EXHIBIT 5.1
[LETTERHEAD OF ORRICK, HERRINGTON & SUTCLIFFE LLP]
March 29, 2006
BAS Securitization LLC
Bank of America Corporate Center
100 North Tryon Street
Charlotte, North Carolina 28255
Re: BAS Securitization LLC (Depositor)
Registration Statement on Form S-3 (File No. 333-130613)
--------------------------------------------------------
Ladies and Gentlemen:
We have acted as counsel for BAS Securitization LLC, a Delaware limited
liability company, (the "Company") in connection with the preparation of the
Registration Statement on Form S-3 (the "Registration Statement"), which has
been filed with the Securities and Exchange Commission under the Securities Act
of 1933, as amended (the "Act"), for registration by the Company of Asset Backed
Notes (the "Notes") and Asset Backed Certificates (the "Certificates", and
together with the Notes, the "Securities"). As described in the Registration
Statement, the Notes and the Certificates will be issued from time to time in
series, with each series being issued by a trust (each, a "Trust") to be formed
by the Company pursuant to a Trust Agreement between the Company and a trustee,
a Pooling and Servicing Agreement (each, a "Pooling and Servicing Agreement")
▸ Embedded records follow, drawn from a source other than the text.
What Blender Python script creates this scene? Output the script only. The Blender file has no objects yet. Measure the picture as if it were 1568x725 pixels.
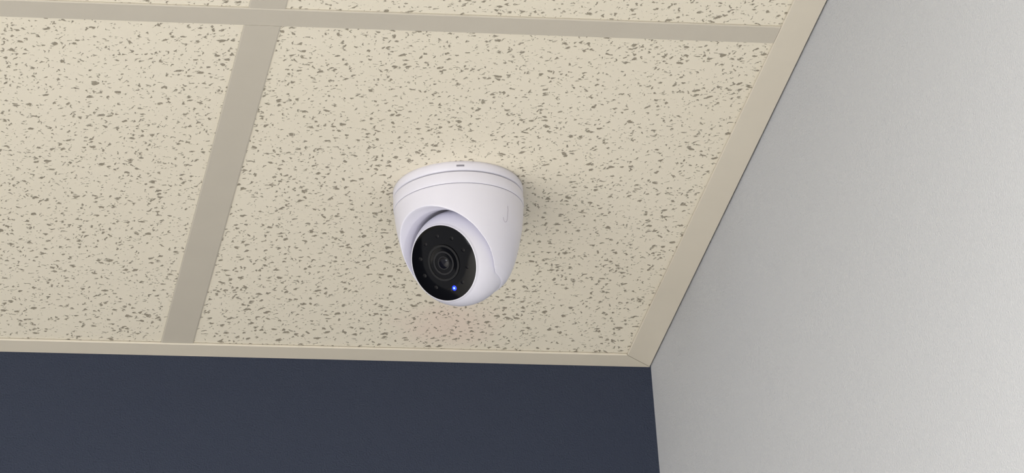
import bpy, bmesh, math
from mathutils import Matrix, Vector
H=3.0
CAMP=(-0.7509,-3.48893,1.51058); YAW,PITCH,ROLL=-0.18421,0.42194,-0.04803; F=7899.35
T,D=0.35835,0.55466
W=0.022
S=0.0004507
col=bpy.context.scene.collection

# ---------------------------------------------------------------- materials
def lin(c):
    return tuple(((x/255)/12.92 if x/255<=0.04045 else ((x/255+0.055)/1.055)**2.4) for x in c)+(1,)
def newmat(name):
    m=bpy.data.materials.new(name); m.use_nodes=True
    nt=m.node_tree; b=nt.nodes['Principled BSDF']; return m,nt,b
def N(nt,t,**k):
    n=nt.nodes.new(t)
    for a,v in k.items():
        if a in n.inputs.keys(): n.inputs[a].default_value=v
        else: setattr(n,a,v)
    return n
def math_(nt,op,a,b=None,c=None,clamp=False):
    n=nt.nodes.new('ShaderNodeMath'); n.operation=op; n.use_clamp=clamp
    for i,v in enumerate((a,b,c)):
        if v is None: continue
        if isinstance(v,(int,float)): n.inputs[i].default_value=v
        else: nt.links.new(v,n.inputs[i])
    return n.outputs[0]
def mixc(nt,fac,a,b):
    n=nt.nodes.new('ShaderNodeMix'); n.data_type='RGBA'
    nt.links.new(fac,n.inputs[0])
    for i,v in ((6,a),(7,b)):
        if isinstance(v,tuple): n.inputs[i].default_value=v
        else: nt.links.new(v,n.inputs[i])
    return n.outputs[2]
def simple(name,rgb,rough=.5,var=.04,scale=200,bump=0.0,bscale=800,bdist=.001,spec=.5,metal=0,coat=0):
    m,nt,b=newmat(name); L=nt.links
    tc=N(nt,'ShaderNodeTexCoord')
    no=N(nt,'ShaderNodeTexNoise'); no.inputs['Scale'].default_value=scale; no.inputs['Detail'].default_value=4
    L.new(tc.outputs['Object'],no.inputs['Vector'])
    c=lin(rgb); lo=tuple(x*(1-var) for x in c[:3])+(1,); hi=tuple(min(1,x*(1+var)) for x in c[:3])+(1,)
    L.new(mixc(nt,no.outputs['Fac'],lo,hi),b.inputs['Base Color'])
    b.inputs['Roughness'].default_value=rough; b.inputs['Specular IOR Level'].default_value=spec
    b.inputs['Metallic'].default_value=metal; b.inputs['Coat Weight'].default_value=coat
    if bump>0:
        n2=N(nt,'ShaderNodeTexNoise'); n2.inputs['Scale'].default_value=bscale; n2.inputs['Detail'].default_value=3
        L.new(tc.outputs['Object'],n2.inputs['Vector'])
        bp=N(nt,'ShaderNodeBump'); bp.inputs['Strength'].default_value=bump; bp.inputs['Distance'].default_value=bdist
        L.new(n2.outputs['Fac'],bp.inputs['Height']); L.new(bp.outputs['Normal'],b.inputs['Normal'])
    return m

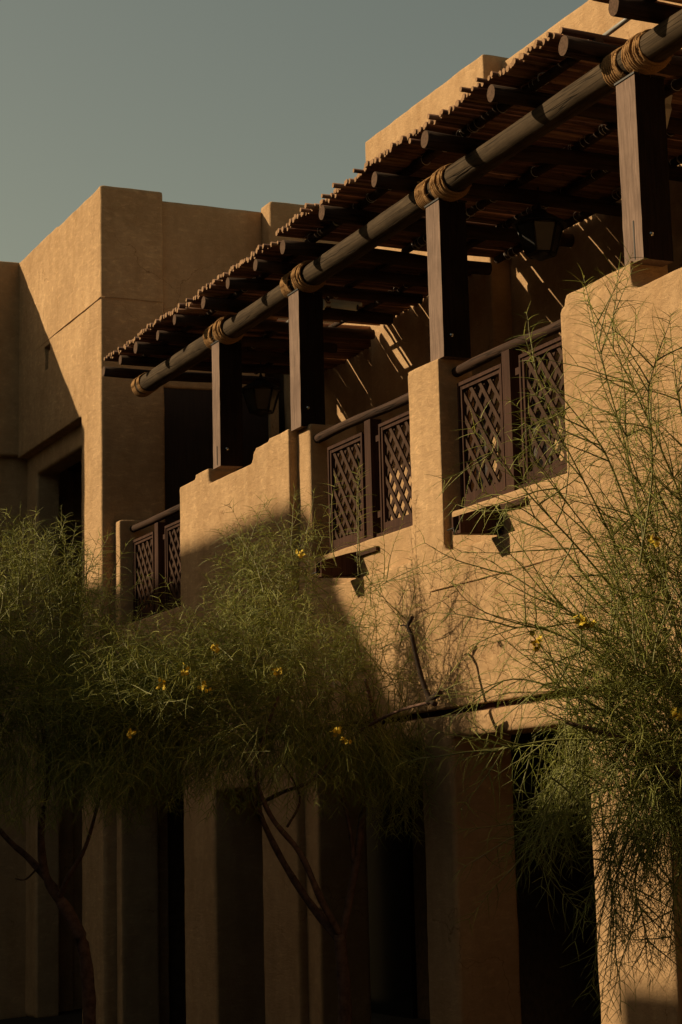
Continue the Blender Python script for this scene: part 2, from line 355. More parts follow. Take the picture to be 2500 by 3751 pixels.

among the Company, a trustee and the related servicer, as applicable, or a
limited liability company (each, an "LLC") to be formed pursuant to a Limited
Liability Company Agreement (each, an "LLC Agreement") entered into by the
Company. For each series, the Notes will be issued pursuant to an Indenture
(each, an "Indenture") between the related Trust or LLC, as the case may be, and
an indenture trustee and a Sale and Servicing Agreement (each, a "Sale and
Servicing Agreement") among the related Trust or LLC, as the case may be, the
Company and the related servicer, and the Certificates will be issued pursuant
to a Trust Agreement or an LLC Agreement, as the case may be, and a Pooling and
Servicing Agreement.
We have examined such instruments, documents and records as we deemed
relevant and necessary as a basis of our opinion hereinafter expressed. In such
examination, we have assumed the following: (a) the authenticity of original
documents and the genuineness of all signatures; (b) the conformity to the
originals of all documents submitted to us as copies; and (c) the truth,
accuracy and completeness of the information, representations and warranties
contained in the records, documents, instruments and certificates we have
reviewed.
Based on such examination, we are of the opinion that, when the
Securities have been duly executed, authenticated and delivered in accordance
with the applicable Indenture, Sale and Servicing Agreement or Pooling and
Servicing Agreement, and sold in the manner described in the Registration
Statement, any amendment thereto and the prospectus and prospectus supplement
relating thereto, the Securities will be legally issued,
BAS Securitization LLC
March 29, 2006
Page 2
fully paid and non-assessable, and the Notes will be binding obligations of the
Trust or LLC, as applicable, and the holders of the Securities will be entitled
to the benefits of such applicable Indenture, Sale and Servicing Agreement or
Pooling and Servicing Agreement, except as enforcement thereof may be limited by
applicable bankruptcy, insolvency, reorganization, arrangement, fraudulent
conveyance, moratorium, or other laws relating to or affecting the rights of
creditors generally and general principles of equity, including without
limitation, concepts of materiality, reasonableness, good faith and fair
dealing, and the possible unavailability of specific performance or injunctive
relief, regardless of whether such enforceability is considered in a proceeding
in equity or at law.
We hereby consent to the filing of this opinion as an exhibit to the
Registration Statement and to the use of our name wherever appearing in the
Registration Statement and the prospectus contained therein. In giving such
consent, we do not admit that we are "experts," within the meaning of the term
as used in the Act or the rules and regulations of the Securities and Exchange
Commission issued thereunder, with respect to any part of the Registration
Statement, including this opinion as an exhibit or otherwise.